Ponezhev told the July press conference that Gazprom was ready to invest 800 million roubles to modernise Nalchik’s heating system, but only once the question of ownership had been resolved. Given the current situation, he argued, it would be “foolish” not to accept a Gazprom takeover.


Because of inefficiencies caused by antiquated equipment, Ponezhev said, the republic’s heating system wastes around 40 per cent of the energy it produces. “We are heating valleys and even the Baksan river, since the main heating pipe runs along its course,” he said.


Ponezhev dismissed speculation that Gazprom’s approach was nothing more than pretext for the Kremlin to acquire control over the republic's gas and thermal networks.


“Gazprom has many more attractive and large-scale projects in which to invest money,” he said. “In investing in this republic, it simply wants to modernise the gas supply system, to restore order and to make it more transparent.”


Local officials, however, claim that a large part of the debt owed to Gazprom in fact stems from inefficiencies within the company itself.


“Most of [the debts] are on Ponezhev's conscience,” said Anuar Chechenov, Kabardino-Balkaria’s deputy prime minister, explaining that, “all his attempts to collect payments from the population have been lamentable”.


Nalchik’s mayor Khazretali Berdov says that a decision by Kabbalkregiongaz to remove all gas meters after it took over the heating plants opened the way for potential abuses such as overcharging. He claimed that once there were no meters in place to verify the amount of gas consumed, Gazprom announced that consumption had risen by 19 per cent. Berdov says there was no actual increase in use.


Berdov argues that the agreements with Gazprom should be torn up and the heating facilities handed back to the municipality, to ensure that no one freezes in Nalchik this winter.

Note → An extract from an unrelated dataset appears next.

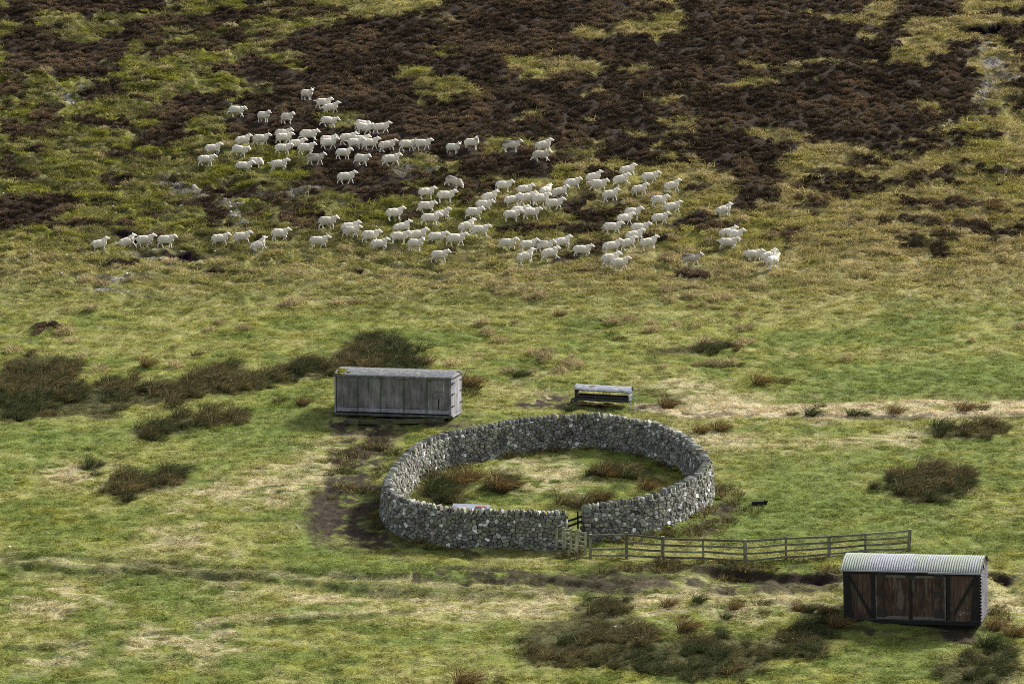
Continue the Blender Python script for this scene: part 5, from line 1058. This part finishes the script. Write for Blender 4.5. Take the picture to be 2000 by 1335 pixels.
FLOCK = [
 (600, 198, -38, 'look', 'topmost sheep on the hill, standing alone with its head turned to the camera', {}),
 (632, 219, 0, 'stride', 'rear sheep of the overlapping pair just below the topmost sheep', dict(tail='out')),
 (648, 225, 8, 'stride', 'front sheep of the overlapping pair just below the topmost sheep', dict(tail='out', pit=10)),
 (461, 239, 0, 'run', 'running sheep with hind leg stretched back, first in the upper left row', dict(pit=-6, mark=1)),
 (515, 246, -42, 'stand', 'sheep turned half to the camera, second in the upper left row', {}),
 (561, 252, -35, 'lift', 'sheep turned half to the camera with a lifted foreleg, third in the upper left row', dict(dirt=.5)),
 (641, 258, -5, 'trot', 'trotting sheep with blue rump mark, alone below the topmost pair', dict(mark=1, pit=-8)),
 (708, 264, -10, 'low', 'sheep almost hidden behind the one with a raised tail', dict(pit=-8)),
 (710, 272, -15, 'stride', 'sheep with raised tail in front of a hidden one, on dark heather', dict(tail='out', pit=-8)),
 (746, 273, 5, 'stride', 'high headed striding sheep just right of the one with a raised tail', dict(pit=5)),
 (553, 281, 0, 'stand', 'rear sheep of the stacked pair in the left group, only back and head showing', dict(back=.25)),
 (555, 289, 5, 'stride', 'front sheep of the stacked pair in the left group', {}),
 (510, 289, 10, 'stride', 'upright walker nose to tail ahead of a climbing sheep, left of the stacked pair', dict(dirt=.4)),
 (477, 293, 14, 'walk', 'sheep climbing just behind an upright walker, left of the stacked pair', dict(pit=10)),
 (603, 286, -8, 'run', 'sheep with tucked legs just right of the stacked pair', {}),
 (581, 298, 8, 'walk', 'sheep walking just in front of one with tucked legs', dict(pit=5)),
 (641, 291, 4, 'stand', 'sheep hidden but for the ridge of its back behind a broad one', {}),
 (643, 297, -8, 'stride', 'broad sheep hiding another, first right of the one with tucked legs', dict(pit=3)),
 (681, 292, 8, 'walk', 'sheep at the back left of the tight knot in the heather', dict(pit=5)),
 (704, 297, 5, 'walk', 'sheep in the middle of the tight knot, mostly covered by one in front', {}),
 (694, 301, -5, 'stand', 'front sheep of the tight knot with its tail stuck out', dict(tail='out')),
 (724, 300, 6, 'stride', 'rightmost sheep of the tight knot in the heather', dict(pit=5)),
 (758, 300, 8, 'walk', 'sheep walking right of the tight knot with a clear gap on both sides', dict(pit=7)),
 (796, 301, 5, 'walk', 'rear sheep of two walking nose to tail on heather', {}),
 (826, 301, -5, 'stride', 'front sheep of two walking nose to tail on heather', {}),
 (885, 304, -32, 'look', 'sheep standing on heather and facing the camera, left of the one looking back', {}),
 (922, 301, -20, 'turn', 'sheep standing on heather with its head turned right back over its flank', {}),
 (417, 307, 10, 'lift', 'leftmost but one of the left group, on green grass, foreleg lifted', dict(pit=5)),
 (403, 333, 3, 'walk', 'leftmost sheep of the left group, walking alone on green grass', {}),
 (467, 316, -18, 'trot', 'sheep coming down towards the camera right of the two leftmost', dict(pit=-10, mark=.7)),
 (500, 329, -38, 'low', 'sheep with lowered head half turned to the camera in the left group', {}),
 (477, 339, -3, 'stride', 'lowest sheep of the left group, in front of one with lowered head', {}),
 (553, 311, 0, 'walk', 'sheep partly covered below by one with an outstretched tail', {}),
 (598, 314, -2, 'lift', 'sheep just above the grey backed walker in the left group', {}),
 (546, 336, 0, 'lift', 'sheep with outstretched tail and blue mark, bottom middle of the left group', dict(tail='out', mark=1, pit=4)),
 (617, 329, 2, 'stride', 'dirty walker with dark grey back among the left group', dict(back=.8, dirt=.8)),
 (671, 322, 3, 'walk', 'sheep with a blue mark walking right of the dark grey backed walker', dict(mark=1)),
 (706, 334, -28, 'trot', 'sheep trotting half towards the camera below the tight knot', dict(pit=-4)),
 (765, 335, 6, 'trot', 'lone sheep trotting on heather, right of the one turning towards the camera', dict(pit=5)),
 (677, 367, 4, 'stride', 'lone sheep striding by a patch of scree below the upper flock', dict(pit=3)),
 (999, 308, 3, 'stand', 'standing sheep with dark grey rump, near the middle of the upper slope', dict(back=1, dirt=.5)),
 (1064, 305, 16, 'walk', 'upper sheep of the pair that stands apart at the flock top right', dict(mark=1, pit=12, dirt=.45)),
 (1057, 327, -4, 'run', 'dirty running sheep, lower of the pair apart at the flock top right', dict(dirt=.9, pit=2)),
 (883, 377, -24, 'low', 'dark backed sheep stepping downhill with lowered head beside a heather mound', dict(back=.7, dirt=.8, pit=-18)),
 (834, 398, 6, 'stand', 'sheep at the heather edge, left neighbour under the downhill stepping one', dict(pit=3)),
 (871, 404, 4, 'stand', 'sheep at the heather edge right under the downhill stepping one', {}),
 (833, 421, 0, 'run', 'sheep running with hind leg back, right below two at the heather edge', {}),
 (865, 433, 12, 'lift', 'sheep climbing with a raised foreleg, first below the running one', dict(pit=12, dirt=.45)),
 (772, 440, 10, 'stand', 'leftmost sheep of the middle flock, upper of a close pair on green grass', dict(pit=4)),
 (788, 456, 14, 'trot', 'lower sheep of the close pair on the left of the middle flock', dict(pit=14)),
 (841, 450, 0, 'walk', 'sheep walking level just below the one climbing with a raised foreleg', dict(mark=.6)),
 (926, 433, -5, 'trot', 'lowest sheep of the slanting file of three left of the big cluster', {}),
 (945, 417, -8, 'trot', 'middle sheep of the slanting file of three left of the big cluster', dict(pit=-2)),
 (959, 404, 14, 'walk', 'highest sheep of the slanting file of three, blue marked', dict(mark=1, pit=12)),
 (984, 384, -5, 'stand', 'rear left sheep along the top edge of the big central cluster', dict(mark=.6)),
 (1003, 407, 12, 'stand', 'sheep climbing inside the left side of the big central cluster', dict(pit=10)),
 (1026, 387, 7, 'walk', 'second sheep along the top edge of the big central cluster', dict(pit=4)),
 (1032, 410, 10, 'walk', 'sheep deep inside the big central cluster, flanked closely on both sides', dict(pit=8)),
 (1057, 413, 6, 'walk', 'sheep of the big cluster directly behind the striding dappled leader', dict(pit=4)),
 (1083, 417, 0, 'stride', 'striding sheep at the lower right corner of the big central cluster', dict(pit=2)),
 (1068, 388, 52, 'walk', 'hunched sheep heading away uphill on top of the big central cluster', dict(pit=14, mark=.7)),
 (1096, 392, 12, 'trot', 'sheep leaving the big central cluster at its right, dirty flank', dict(pit=12, dirt=.5)),
 (1119, 375, 6, 'trot', 'blue marked sheep between the big central cluster and the upper right group', dict(mark=1, pit=5)),
 (1162, 361, 10, 'stride', 'rear top sheep of the upper right group, above one with its nose down slope', dict(pit=12)),
 (1169, 379, 0, 'trot', 'sheep trotting under the rear top one of the upper right group', dict(tail='out')),
 (1228, 350, 14, 'walk', 'highest sheep of the upper right group', dict(pit=12)),
 (1216, 371, 10, 'run', 'running sheep just under the highest one of the upper right group', dict(pit=12, mark=.5)),
 (1270, 363, 3, 'stride', 'sheep with straightened forelegs, right of the highest one', dict(pit=3)),
 (1251, 386, 8, 'stride', 'sheep walking below the one with straightened forelegs', dict(pit=8)),
 (1194, 398, 10, 'walk', 'lowest left sheep of the upper right group, alone on grass', dict(pit=9)),
 (1315, 379, 14, 'stride', 'lead sheep of the upper right group, striding out on its right', dict(mark=1, pit=12)),
 (1287, 411, 2, 'lift', 'sheep with lifted foreleg and dark nape above the right trio', dict(mark=1, back=.2)),
 (1315, 422, 8, 'stride', 'front sheep of the right trio, stepping out', dict(pit=8)),
 (1290, 442, 4, 'stride', 'lower sheep of the right trio, blue marked', dict(mark=1, pit=4)),
 (1416, 429, 24, 'stand', 'lone sheep standing at the edge of dark heather, far right of the flock', dict(pit=14, tail='out', dirt=.45)),
 (1236, 432, 0, 'stand', 'blue marked sheep half covered by the one in front, on the heather strip', dict(mark=1, dirt=.4)),
 (1222, 444, 8, 'stride', 'very white sheep with bright blue mark in front of a half covered one', dict(mark=1, pit=5, dirt=0)),
 (1196, 461, 0, 'stride', 'sheep with blue mark leading the left edge of the lower right cluster', dict(mark=1)),
 (1250, 463, -8, 'stand', 'sheep with legs hidden by others at the top of the lower right cluster', {}),
 (1241, 479, 10, 'lift', 'sheep in the heart of the lower right cluster', dict(pit=8)),
 (1229, 494, 18, 'walk', 'sheep climbing in the lower middle of the lower right cluster', dict(pit=14)),
 (1197, 498, 12, 'stand', 'blue marked sheep at the lower left of the lower right cluster', dict(mark=1, pit=8)),
 (1269, 490, 16, 'stand', 'rightmost sheep of the lower right cluster', dict(pit=10)),
 (1194, 524, 10, 'walk', 'rear sheep of the pair below the lower right cluster', dict(pit=6)),
 (1211, 532, 10, 'stride', 'front sheep of the pair below the lower right cluster, dark nick on its shoulder', dict(mark=.8, pit=4)),
 (1350, 523, -3, 'stride', 'lone grey backed sheep walking below the flock on the right', dict(back=1, dirt=.8)),
 (1423, 472, 12, 'stand', 'rearmost sheep of the right stack of three', dict(mark=1, pit=8)),
 (1436, 478, 0, 'stand', 'middle sheep of the right stack of three, nose furthest right', dict(mark=1)),
 (1422, 489, -4, 'lift', 'front sheep of the right stack of three', dict(tail='out', dirt=.4)),
 (1471, 508, -2, 'stride', 'blue marked sheep behind the two at the far right end of the flock', dict(mark=1)),
 (1504, 516, 22, 'walk', 'sheep with its rump covered at the far right end of the flock', dict(mark=1, pit=14, dirt=0)),
 (1511, 529, 48, 'stand', 'white sheep turning away uphill at the flock end, furthest right', dict(mark=.7, pit=10, dirt=0)),
 (1000, 441, 2, 'stand', 'low front sheep of the trio under the big central cluster', {}),
 (1015, 432, 6, 'stand', 'sheep hidden behind the other two under the big central cluster', dict(mark=.5)),
 (1038, 434, 4, 'walk', 'front right sheep of the trio under the big central cluster', {}),
 (915, 463, 22, 'walk', 'upper of two overlapping sheep right of the middle flock, climbing', dict(pit=16)),
 (937, 472, 6, 'trot', 'lower of two overlapping sheep right of the middle flock', {}),
 (891, 490, 4, 'stride', 'sheep striding level at the lower right end of the middle row', {}),
 (854, 481, 0, 'stride', 'sheep between the one looking at the camera and the level strider', dict(mark=.6)),
 (817, 477, 12, 'stand', 'sheep half covered by the one looking at the camera in the middle row', dict(pit=6)),
 (812, 499, -15, 'look', 'short sheep in the middle row standing and looking at the camera', {}),
 (780, 485, 4, 'stand', 'sheep standing left of the one looking at the camera', {}),
 (742, 494, 10, 'lift', 'front sheep of the overlapping pair at the left of the middle row', dict(pit=5)),
 (724, 487, 6, 'walk', 'rear sheep of the overlapping pair at the left of the middle row', {}),
 (859, 520, -5, 'walk', 'lone sheep walking lowest on dark heather below the middle row', dict(mark=.8)),
 (686, 476, 4, 'stride', 'front sheep of a stacked pair with a black tear on its back', dict(back=.35, dirt=.4)),
 (685, 466, 10, 'stand', 'rear sheep of the stacked pair, above the one with a black tear', dict(pit=5)),
 (640, 461, 0, 'walk', 'grey white sheep walking alone above and left of a stacked pair', dict(dirt=.6)),
 (623, 493, 2, 'stride', 'sheep walking alone lowest in the left row', {}),
 (547, 476, 2, 'lift', 'sheep with a folded foreleg just ahead of a steep climber', {}),
 (510, 500, 26, 'stride', 'steep climber behind the one with a folded foreleg', dict(pit=24, mark=.7)),
 (474, 482, 8, 'trot', 'right sheep of two walking in file by the peat bank', dict(pit=5)),
 (431, 484, 6, 'walk', 'left sheep of two walking in file by the peat bank', dict(pit=4)),
 (325, 488, -10, 'walk', 'sheep with lowered nose above the left end of the peat bank', {}),
 (284, 482, 5, 'stride', 'front sheep of the pair at the far left, tail stuck out', dict(tail='out', pit=3)),
 (253, 481, 22, 'trot', 'rear sheep of the pair at the far left, climbing', dict(tail='out', pit=20)),
 (197, 493, 12, 'stand', 'very last sheep, furthest left of the whole flock', dict(pit=12)),
 (992, 495, -12, 'stride', 'stout sheep leading the left of the lower middle group, blue marked', dict(mark=1)),
 (1033, 500, 10, 'stand', 'rear left sheep of the lower middle group', dict(pit=4)),
 (1030, 523, 20, 'stand', 'lowest sheep of the lower middle group, climbing', dict(pit=18)),
 (1064, 501, -4, 'walk', 'sheep with dark patch on its back, covered below by another', dict(back=.6)),
 (1077, 515, 12, 'run', 'front sheep of the lower middle group, hind leg stretched', dict(pit=10)),
 (1100, 487, 14, 'lift', 'highest sheep of the lower middle group, foreleg folded', dict(mark=1, pit=8)),
 (1137, 504, 2, 'lift', 'rightmost sheep of the lower middle group, alone before dark heather', {}),
]
for px, py, yaw, pose, label, kw in FLOCK: sheep(px, py, yaw+rv(-3, 3), pose, label, s=rv(.96, 1.04), **kw)
ground_cover()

This is not the first time Gazprom has sought to cut the gas supply to Kabardino-Balkaria consumers. An attempt to do the same in June 2004 was halted after President Valery Kokov intervened. But a repetition of this seems unlikely this time round – the president, who is thought to have been ill for a while, announced his resignation on September 16.


Just before the latest crisis began in August, deputy prime minister Chechenov threatened to take action against anyone who cut the gas supply. But his warnings went unheeded and disconnections began the very next day.


In another attempt to block the moves by Gazprom, Kabardino-Balkaria’s chief prosecutor Yury Ketov has filed a lawsuit in Nalchik’s municipal court charging that the company is acting illegally. But the court is yet to consider the case.


With Ketov’s office threatening to look into Kabbalkregiongaz's activities, gas company officials have complained that they are being subjected to unwarranted pressure from the local government.


In the meantime, while many local residents say they can put up with the lack of hot water for now, there is increasing concern about what will happen if the dispute is not resolved before the temperature begins to drop.


“The officials will be in their castles with their private boiler systems, while the public will freeze,” said Alexander Kontsevich, a pensioner who fought in the Second World War. “We don’t care who owns the thermal energy system. All we want is to be warm.”


Oksana Butova is the pseudonym of an independent journalist in Nalchik.